Dogs are highly territorial and protective about their territory. They help keep intruders in our neighbourhoods away, especially at night, thus keeping our streets safe. In rural areas, there are instances of dogs that help keep away jackals and other predators. 

Living in harmony with the strays

The territorial behaviour of dogs is what puts them at odds with us – chasing vehicles and attacking humans. “They mark out the boundaries of their territories using urine and recognize each other’s territories by these markings”, says Prof. Bhadra. “If dogs are chasing your vehicle, they are doing so because they are smelling the scent mark of other dogs on your vehicle”, she adds. And what do you do to stay out of trouble? “Don’t hit back or chase them away, just drive through, and you will be fine”, she advises.

Territorial fights are also common among dogs, owing to their behaviour. “When dogs are engaged in a territorial fight, or are mating, it’s best to let them be. Getting in the midst of them might lead to one getting attacked unnecessarily”, cautions Prof. Bhadra, adding - “There are times when we see dogs attacking without reason. But don’t we do the same? We can have bad days, and so can the dogs!”

A common reason why people get in trouble with dogs is when they have puppies, as mothers are very protective of their pups. “If there are new-born pups, try not to disturb them. Some bitches are more protective than others, and one can get bitten if he/she is too close to a den”, she says, recollecting an incident when someone was bitten by such a protective mother while taking photos of the puppies in the den.

Often there are instances where people feed strays or jump to adopt young pups, just for fun. Prof. Bhadra and her team have reasoned out why such unnecessary human interventions in a dog society can spell doom. “Dogs are social, and the pups learn important lessons of survival from their mothers and other adults in the group. Adopting pups when they are very small and abandoning them later will put their life at risk. Since they would have remained protected at a young age, they are likely to face a lot of problems when they are left to fend for themselves – without being accepted in established groups, knowing how to forage, and unable to hold their own in fights”, explains Dr. Bhadra.

“Interference of any kind, good or bad, can affect dogs – a fact that most dog lovers don’t understand”, points out Dr. Bhadra. “The bottom line is to leave the dogs by themselves and not to interfere too much in their private lives unless one adopts them for life”, she adds.

Controlling stray populations – a stop to the ‘menace’?

Most city corporations believe controlling stray dog population can help resolve human-dog conflicts.
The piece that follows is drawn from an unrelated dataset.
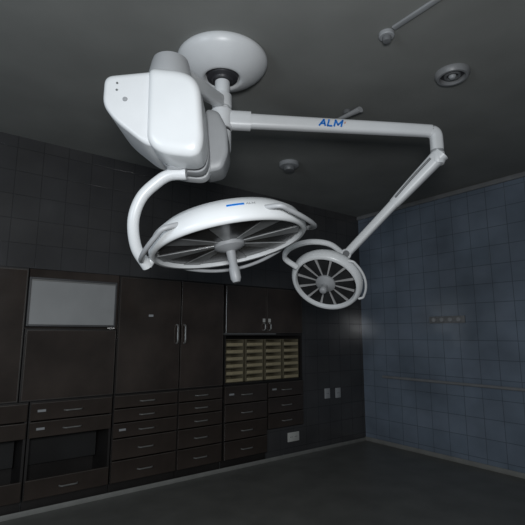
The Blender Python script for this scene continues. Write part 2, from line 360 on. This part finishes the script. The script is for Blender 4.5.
# housing
def rnd(pts,r,n=6):
    out=[]; N=len(pts)
    for i in range(N):
        a=Vector(pts[i-1]);b=Vector(pts[i]);c_=Vector(pts[(i+1)%N])
        rr=r[i] if isinstance(r,(list,tuple)) else r
        r1=min(rr,(a-b).length*.48); r2=min(rr,(c_-b).length*.48)
        p=b+(a-b).normalized()*r1; q=b+(c_-b).normalized()*r2
        for k in range(n+1):
            t=k/n; out.append(tuple(p*(1-t)**2+b*2*t*(1-t)+q*t*t))
    return out
def prism(name,prof,f0,f1,m,parent,bev,seg=8,deep=None,dome=0,back=.6):
    # rounded-edge extrusion: rings shrink toward the outline centre at both ends
    deep=deep or bev
    bm=bmesh.new()
    xs=[p[0] for p in prof]; zs=[p[1] for p in prof]
    cx=(min(xs)+max(xs))/2; cz=(min(zs)+max(zs))/2
    half=min(max(xs)-cx,max(zs)-cz)
    e_=[(deep*(1-math.cos(math.pi/2*k/seg)),1-(bev/half)*(1-math.sin(math.pi/2*k/seg))) for k in range(seg+1)]
    st2=[(f0+d,s) for d,s in e_]+[(f1-d*bev/deep*back,1-(1-s)*back) for d,s in reversed(e_)]
    rings=[[bm.verts.new(L(f,cx+(r-cx)*s,cz+(z-cz)*s)) for r,z in prof] for f,s in st2]
    n=len(prof)
    for A,B in zip(rings,rings[1:]):
        for i in range(n):
            bm.faces.new((A[i],A[(i+1)%n],B[(i+1)%n],B[i]))
    ca=bm.verts.new(L(f0-dome,cx,cz)); cb=bm.verts.new(L(f1,cx,cz))
    for i in range(n):
        bm.faces.new((rings[0][i],ca,rings[0][(i+1)%n])); bm.faces.new((rings[-1][i],rings[-1][(i+1)%n],cb))
    bmesh.ops.remove_doubles(bm,verts=bm.verts,dist=1e-5)
    return finish(name,bm,m,parent,angle=70)
def inset(prof,k):
    xs=[p[0] for p in prof]; zs=[p[1] for p in prof]; cx=(min(xs)+max(xs))/2; cz=(min(zs)+max(zs))/2
    return [(cx+(a-cx)*k,cz+(b-cz)*k) for a,b in prof]
hs=prism('control_housing',rnd([(-.648,2.415),(-.44,2.437),(-.42,2.11),(-.47,2.115),(-.60,2.22),(-.650,2.29)],[.035,.02,.02,.04,.05,.035]),1.63,1.92,M_white,SL,.022)
P=rnd([(-.462,2.440),(-.31,2.424),(-.252,2.37),(-.230,2.12),(-.255,2.055),(-.40,2.07),(-.458,2.12)],[.03,.06,.06,.05,.05,.06,.035])
cp=prism('end_cover',P,1.600,1.765,M_shell,SL,.032,deep=.034,dome=.003,back=.12)
prism('side_strip',inset(P,.955),1.766,1.800,M_mgrey,SL,.004)
prism('side_cover',inset(P,.985),1.801,1.86,M_lgrey,SL,.008)
prism('rear_strip',inset(P,.94),1.861,1.885,M_mgrey,SL,.004)
prism('rear_cover',inset(P,.965),1.886,1.96,M_white,SL,.015)
bm=bmesh.new()
for z in(2.375,2.345): cyl(bm,L(1.6305,-.590,z),L(1.626,-.590,z),.0045,16,.001)
finish('control_buttons',bm,M_mgrey,hs)
lathe('indicator_dial',L(1.6295,-.555,2.305),L(-1,0,0),[(0,0),(.010,0),(.009,.003),(0,.004)],M_grey,hs,24)
prism('brake_cover',rnd([(-.27,2.42),(-.21,2.41),(-.165,2.32),(-.158,2.20),(-.185,2.12),(-.27,2.10)],.025),1.90,2.06,M_grey,SL,.02)
# C yoke
piv=L(1.80,-.37,2.090)
bm=bmesh.new(); cyl(bm,piv+Vector((0,0,.01)),piv+Vector((0,0,-.030)),.045,28,.008); finish('yoke_swivel',bm,M_grey,SL)
sweep('yoke',[L(1.80,-.33,2.052),L(1.80,-.40,2.048),L(1.80,-.455,2.015),L(1.80,-.52,1.945),L(1.82,-.555,1.85),L(1.88,-.555,1.745),L(1.95,-.52,1.67)],.025,M_white,SL,rb=lambda f:.030-.008*f,seg=20,up=L(1,0,0.01))
# lamp heads
def head(name,c,n,R,prof,nsp,hl,fw,fm,wm,label,ap=.30,fill=.6,hub_r=.055,ph=.3,taper=2.0):
    up=-n
    x=(L(0,1,0)-up*L(0,1,0).dot(up)).normalized(); y=up.cross(x)
    k=R/.358
    sh=lathe(name,c,up,[(ap*k,.022*k)]+[(a*k,b*k) for a,b in prof],M_shell,SL,72,60)
    sh['label']=label
    lathe('lens_cover',c,up,[(0,.026*k),(ap*k,.0225*k),(ap*k,.028*k),(0,.032*k)],M_glass,sh,64)
    def wedge(bm,a0,a1,r0,r1,h0,h1):
        vs0=[];vs1=[]
        for a,r in((a0,r0),(a0,r1),((a0+a1)/2,r1),(a1,r1),(a1,r0)):
            d=x*math.cos(a)+y*math.sin(a)
            vs0.append(bm.verts.new(c+d*r+up*h0)); vs1.append(bm.verts.new(c+d*r+up*h1))
        bm.faces.new(vs0);bm.faces.new(vs1[::-1])
        for j in range(5): bm.faces.new((vs0[j],vs0[(j+1)%5],vs1[(j+1)%5],vs1[j]))
    bm=bmesh.new(); st=2*math.pi/nsp
    for i in range(nsp): wedge(bm,(i+ph)*st,(i+ph+fill)*st,.07*k,ap*.95*k,.0222*k,.013*k)
    finish('reflector_segments',bm,wm,sh,smooth=False)
    bm=bmesh.new()
    for i in range(nsp):
        a=(i+ph+fill+(1-fill)/2)*st; d=x*math.cos(a)+y*math.sin(a); s=up.cross(d)
        r0,r1=.05*k,ap*.97*k; w0,w1=fw*.8,fw*taper
        pts=[c+d*r0-s*w0,c+d*r1-s*w1,c+d*r1+s*w1,c+d*r0+s*w0]
        lo=[bm.verts.new(p+up*.023*k) for p in pts]; hi=[bm.verts.new(p+up*.010*k) for p in pts]
        bm.faces.new(lo);bm.faces.new(hi[::-1])
        for j in range(4): bm.faces.new((lo[j],lo[(j+1)%4],hi[(j+1)%4],hi[j]))
    finish('reflector_fins',bm,fm,sh,smooth=False)
    lathe('sterile_handle',c,n,[(0,-.020*k),(hub_r*k,-.020*k),(hub_r*k,.004),(hub_r*.75*k,.015),(.022,.025),(.019,hl*.55),(.024,hl*.62),(.024,hl*.9),(.016,hl),(0,hl)],M_grey,sh,28,50)
    return sh,x,y,up
big=[(.338,-.004),(.350,-.006),(.359,.004),(.361,.02),(.354,.05),(.335,.082),(.29,.115),(.21,.142),(.11,.155),(0,.158)]
small=[(.312,-.012),(.332,-.016),(.350,.0),(.366,.035),(.368,.07),(.345,.115),(.27,.155),(.15,.18),(0,.19)]
c1=L(1.954,-.150,1.765); n1=D(-.055,.205,-.988)
h1,x,y,up=head('main_lamp_head',c1,n1,.358,big,8,.17,.014,M_fin,M_wedge,'large shallow white dome lamp head facing down',.334,.62,.07,ph=.1,taper=3.4)
def arc(cn,x,y,up,R,a0,a1,parent,rt=.010,hz=.02,Rin=None,name='grab_handle',drop=0,m=None):
    pts=[]; N=14; Rin=Rin or R*.93
    for i in range(N+1):
        a=math.radians(a0+(a1-a0)*i/N); rr=R if 0<i<N else Rin
        pts.append(cn+(x*math.cos(a)+y*math.sin(a))*rr+up*(hz-drop*math.sin(math.pi*i/N)))
    bm=bmesh.new(); addsweep(bm,crom(pts,3),rt,up=up,seg=12); return finish(name,bm,m or M_white,parent)
near=-90 if (y.dot(L(-1,0,0))<0) else 90
sg=1 if near>0 else -1
for a,w_ in((22*sg,38),(158*sg,38)): arc(c1,x,y,up,.396,a-w_,a+w_,h1,.0105,.045,.348,drop=.055,m=M_lgrey)
arc(c1,x,y,up,.388,-90*sg-48,-90*sg+48,h1,.009,.02,.345,drop=.045,m=M_lgrey)
yk=c1-x*.352+up*.02
sweep('yoke_pin',[L(1.95,-.52,1.675),(L(1.95,-.52,1.675)+yk)/2,yk],.02,M_white,h1,seg=16)
# marks wrapped on the shell flank
amid=math.radians(near-sg*10)
def onshell(s,t,h):
    a=amid-sg*s/.345; dd=x*math.cos(a)+y*math.sin(a); u_=.5+t/.0372
    wn=dd*.032+up*.019; wn.normalize()
    return c1+dd*(.354-.019*u_)+up*(.050+.032*u_)+wn*(h+.001)
bm=bmesh.new(); N=10
g=[[bm.verts.new(onshell(-.035+.07*i/N,t,h)) for t,h in((-.0045,-.002),(-.0045,.001),(.0045,.001),(.0045,-.002))] for i in range(N+1)]
for a_,b_ in zip(g,g[1:]):
    for j in range(4): bm.faces.new((a_[j],a_[(j+1)%4],b_[(j+1)%4],b_[j]))
bm.faces.new(g[0]); bm.faces.new(g[-1][::-1]); finish('brand_bar',bm,M_blue,h1,smooth=False)
letters('dome_lettering','ALM',.010,.0022,lambda s,t,h:onshell(s+.060,t,h),M_lgrey,h1)
# small head
c2=L(2.885,.419,1.70); n2=D(-.629,-.333,-.706)
h2,x2,y2,up2=head('satellite_lamp_head',c2,n2,.235,small,12,.085,.0030,M_fin2,M_wedge2,'small round white lamp head with radial fins',.302,.70,.10,taper=2.6)
sweep('satellite_yoke',[b1,L(2.80,.44,1.95),L(2.78,.30,1.96),L(2.78,.18,1.92),L(2.80,.145,1.86),c2+(L(2.80,.15,1.84)-c2).normalized()*.225],.015,M_white,SL,rb=.019,seg=14)
arc(c2,x2,y2,up2,.262,-60,20,h2,.008)
# ---------- lights ----------
W=bpy.data.worlds.new('room_ambient'); S.world=W; W.use_nodes=True
bg=W.node_tree.nodes['Background']; bg.inputs[0].default_value=(.85,.93,1,1); bg.inputs[1].default_value=.10
def area(name,loc,tgt,e,sx,sy,col):
    l=bpy.data.lights.new(name,'AREA'); l.energy=e; l.shape='RECTANGLE'; l.size=sx; l.size_y=sy; l.color=col
    o=bpy.data.objects.new(name,l); COL.objects.link(o); o.location=loc; o.rotation_euler=(Vector(tgt)-Vector(loc)).to_track_quat('-Z','Y').to_euler()
area('flash_light',L(-.25,.0,1.60),L(2.5,0,2.1),42,.40,.30,(.96,.98,1))
area('east_wall_fill',(-2.4,1.0,1.7),(4.5,2.8,1.2),33,.9,1.3,(.8,.9,1))  # added unseen fill, simulates a window to brighten and reflect in the east tiles
# ---------- camera ----------
cd=bpy.data.cameras.new('camera'); co=bpy.data.objects.new('camera',cd); COL.objects.link(co); S.camera=co
co.location=(0,0,1.37); p=math.radians(9.3)
co.rotation_euler=L(math.cos(p),0,math.sin(p)).to_track_quat('-Z','Y').to_euler()
cd.sensor_width=36; cd.lens=36*436/525; cd.clip_start=.02
S.view_settings.view_transform='Standard'; S.view_settings.look='None'; S.view_settings.exposure=0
According to Prof Bhadra’s research and a 5 year long census in West Bengal, only 19% of the pups that are born actually reach sexual maturity due to human influence. Pups and adult dogs are often poisoned, beaten or taken away. Hence increasing dog population may not be the real problem. The problem arises when male pups are selectively adopted and later abandoned giving them a low chance of survival. This means there are more female dogs reaching sexual maturity and giving more births. And this skewed ratio influenced by human interference results in more growth in the population.

Animal Birth Control (ABC) programmes that neuter or sterilize stray dogs, are widely implemented in cities, but have not really accomplished any positive results. Why? “We don’t have effective animal birth control programmes that span the whole country, and given the size of our country, that is difficult to achieve. Often, dogs in pockets are neutered by the locals, but this does not work in the long run,” reasons Prof. Bhadra. “It is important to know the breeding cycle of the dogs in order to understand which time of the year should be targeted for neutering. Moreover, we need to carry out long term studies to understand how neutering affects the behaviour of the dogs in the context of their social lives”, she adds.

So what can cities do to make programmes like ABC successful? “If local municipalities have to implement ABC programmes, they need to put in concerted effort, so that neighbouring areas do not have breeding populations, and this is easier said than done. Also, we need to understand the health hazards that the dogs might face if they are neutered too early or too late”, she points out.

A stray-free future - The big question

Dog free streets or controlled population of stray dogs - it’s a hard decision to make. But scientifically, with the current data available, both these do not look to be a promising future. On the one hand, we need more studies to chalk out a proper population control that is sustainable and works, but on the other, we do not yet know the ramifications of a stray dog free city. Will that turn into a garbage dump? Or would it mean more rats instead? But what might work is to learn to live in harmony with these strays that share the cities with us, and if possible, perhaps share lives.